Wrapped Coaster Tutorial

I love making stuff out of unusual things like clothesline!  So today I thought I would show you how to make a set of coasters using clothesline and fabric.  I  have been making bowls, purses, hot pads and coasters using It's a Wrap by Susan Breierfor a few years now.  She has written a second book, It's A Wrap II.  I find it so relaxing to make these items - I think you will too once you make a couple of coasters. 

Supplies for 4 coasters approx. 3 3/4" - 4" dia.:
1/4 yd. fabric (I used Batik fabric)
approx. 16 ft. of cotton clothesline
sewing machine with a zigzag

1.  Cut about eight 7/8" strips across the width of the fabric - selvage to selvage. 
2.  Cut four lengths of clothesline 48" long.  You can vary this length depending on how large you want your coasters.  Double the recipe and make hot pads!

To begin this project, pull out the middle fibers of the cord and cut off about 1". 
Pull the outer fibers back over the inner core.  This helps taper the end of your cord.
Begin to wrap the clothesline with a fabric strip, overlapping fabric as you wrap, holding the strip 1/4" above and behind cord at the angle in picture.  Begin wrapping so you can fold the extra fabric over the top edge of the cord - see picture.  I pin the end and continue to wrap the cord with fabric until about 1 1/2" of fabric is left.
This is my setting for the zigzag stitch - Susan suggests a 1/4" zigzag. 
Begin coiling wrapped clothesline and secure with a pin.  Make sure its as tight a coil as you can make.  I wrap the entire fabric strip down around the cord using tension to keep it tight and secure with a pin once in a while.  This will take some practice but it will be obvious if the fabric isn't wrapped tight enough.  Some people use glue to secure it in places but it isn't necessary - just work with tension on the fabric as you wrap, securing it with a few pins.
Place the coil under a see-through presser foot if you have one and zigzag across it to secure the middle.  Note that the cord is always to right of the foot. 
Begin zigzagging between cord edges, securing one side of cord
 to the other as you keep turning the coil. 
I line up the middle red line of the foot between the cords as per picture.
When you need to add a strip, lay it behind the attached strip.  I pin it together on a diagonal and continue to wrap the rest of the cord.  Secure fabric at the point of adding a new strip and then once every 6" or so with a pin.
Continue zigzagging until there is about 2" of cord left...trim the inside cord fibers as you did in the beginning, then continue to wrap 1/2" or so over the end of the cord and trim off the rest of the fabric.
I use a pin to hold the tapered end to the coil as I sew and then zigzag around the outside edge of the coaster to finish the edge.  Make sure you catch the very edge of the tapered end but if there is a little fabric not caught in the stitches, just carefully trim off the extra. 

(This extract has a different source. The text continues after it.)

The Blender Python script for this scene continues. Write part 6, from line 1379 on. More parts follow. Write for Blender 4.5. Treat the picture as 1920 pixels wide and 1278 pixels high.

This is a good beginning project - I like making smaller projects when I'm learning a new technique.  It's a good way to find out if you want to make more!  I like using batiks...the thread count is higher and the fabric frays less.  The last step is to trim threads if you want to, otherwise leave them for a rustic look.

I think you would enjoy this craft and It's A Wrap by Susan Breier has other great examples to inspire you!

Take care - let me know if you have questions!



  1. Hey girl! I dropped off the map there for a long time. I'm an appalling blog friend. But I've missed seeing what you're up to, and these coasters are seriously cool!

  2. Dani-
    Thanks for the comment! I still can't post a comment to my own blod except by Anon. I really have to figure this out one of these days!

    You are a busy lady! Have fun!


  3. I really love the look of these! I'm trying to figure out how I can make my own coasters without the clothesline...

    Blue Eyed Beauty Blog

  4. Where did you buy the clothesline? I can only find the polyester stuff that is much thinner.

    1. I have found the cotton clothesline at Fleet Farm mostly - Walmart used to carry it but not anymore...Amazon has it but it gets expensive. If you don't have a Fleet Farm in your area, look at farm stores - maybe a Menard's, or Home Depot - you just have to search. Usually Ace Hardware but more expensive too....good luck, Joan!

    2. Jo Ann has 100 feet of clothesline for under $6.

    3. Looks like JoAnn's is only 40% cotton. I've found 100% cotton at Walmart but it's only 50 feet. I get it on Amazon. I bought two in August and the price has gone up over $3 each when I ordered last week!! Guess I need to stock up before their next big increase!